MYRIAM LEROY
Rote Augen
Gelesen von Melika Foroutan
Eine Radiomoderatorin erhält auf Facebook eine Nachricht von einem Fremden. Denis gibt sich als begeisterter Hörer aus. In ihrem Blick, schreibt er, „sei so etwas wie ein Sprung, eine Bruchstelle“. Es sind die Worte eines Stalkers. Und als die Moderatorin seine Freundschaftsanfrage auf Facebook annimmt, erzählt er immer ausufernder, intimer von sich. Immer erbitterter fordert er eine Reaktion.

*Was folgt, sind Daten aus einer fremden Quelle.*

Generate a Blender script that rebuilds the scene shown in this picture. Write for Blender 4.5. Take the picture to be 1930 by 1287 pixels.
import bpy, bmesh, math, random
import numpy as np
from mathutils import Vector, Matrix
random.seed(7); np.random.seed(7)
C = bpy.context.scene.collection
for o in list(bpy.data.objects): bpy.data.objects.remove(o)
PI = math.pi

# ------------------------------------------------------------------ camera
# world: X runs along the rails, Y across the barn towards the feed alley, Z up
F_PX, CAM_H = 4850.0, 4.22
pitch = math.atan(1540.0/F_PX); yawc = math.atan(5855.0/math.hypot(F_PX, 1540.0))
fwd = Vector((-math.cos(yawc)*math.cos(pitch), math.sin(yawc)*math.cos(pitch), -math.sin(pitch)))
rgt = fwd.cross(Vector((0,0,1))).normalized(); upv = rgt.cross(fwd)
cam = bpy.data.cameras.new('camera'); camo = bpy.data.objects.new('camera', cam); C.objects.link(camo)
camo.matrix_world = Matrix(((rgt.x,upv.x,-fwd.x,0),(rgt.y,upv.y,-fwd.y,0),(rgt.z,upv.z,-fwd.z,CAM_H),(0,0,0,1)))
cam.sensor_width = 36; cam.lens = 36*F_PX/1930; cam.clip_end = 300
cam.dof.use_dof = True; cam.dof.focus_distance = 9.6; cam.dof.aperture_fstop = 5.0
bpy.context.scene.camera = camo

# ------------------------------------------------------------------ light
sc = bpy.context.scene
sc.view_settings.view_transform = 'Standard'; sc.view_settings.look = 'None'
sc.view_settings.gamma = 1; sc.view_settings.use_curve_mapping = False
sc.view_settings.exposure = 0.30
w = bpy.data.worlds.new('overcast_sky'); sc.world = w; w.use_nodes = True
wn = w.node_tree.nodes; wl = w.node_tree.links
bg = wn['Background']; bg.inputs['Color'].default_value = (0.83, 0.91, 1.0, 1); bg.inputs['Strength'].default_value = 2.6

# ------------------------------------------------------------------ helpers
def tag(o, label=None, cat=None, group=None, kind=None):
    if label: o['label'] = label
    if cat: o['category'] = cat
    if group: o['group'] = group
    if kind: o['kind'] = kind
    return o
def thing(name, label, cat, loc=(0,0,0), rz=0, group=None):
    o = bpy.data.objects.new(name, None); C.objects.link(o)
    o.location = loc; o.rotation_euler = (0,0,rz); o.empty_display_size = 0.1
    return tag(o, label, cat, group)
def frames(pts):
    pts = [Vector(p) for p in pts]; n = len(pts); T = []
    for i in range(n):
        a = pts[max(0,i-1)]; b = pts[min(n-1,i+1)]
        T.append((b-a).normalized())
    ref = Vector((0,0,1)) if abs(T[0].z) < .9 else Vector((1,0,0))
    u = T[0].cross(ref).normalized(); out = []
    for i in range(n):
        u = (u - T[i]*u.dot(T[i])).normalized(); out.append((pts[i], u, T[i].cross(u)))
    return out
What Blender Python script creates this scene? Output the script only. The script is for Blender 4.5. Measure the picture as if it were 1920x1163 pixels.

Immer dreister stellt er ihr nach. So lange terrorisiert er sie, bis sie beschließt, sich zu wehren. Die belgische Journalistin Leroy wählt für ihren autobiografisch inspirierten Roman eine ungewöhnliche Form. Die namenlose Icherzählerin referiert ausschließlich aus Dokumenten, meist in indirekter Rede. Zunächst sind das vor allem die Nachrichten von Denis, ihre Antworten dagegen verschweigt sie. Foroutans lakonisch-sarkastische Lesung verstärkt das Gefühl des Ausgeliefertseins, das dadurch entsteht. Ein penetrierendes Geschwurbel aus Komplimenten, Tiraden, Sentimentalitäten, schmierigen Zweideutigkeiten und misogynen Beschimpfungen, überwürzt mit unzähligen (in Worten wiedergegebenen) Emojis, das einen kalt erschauern lässt.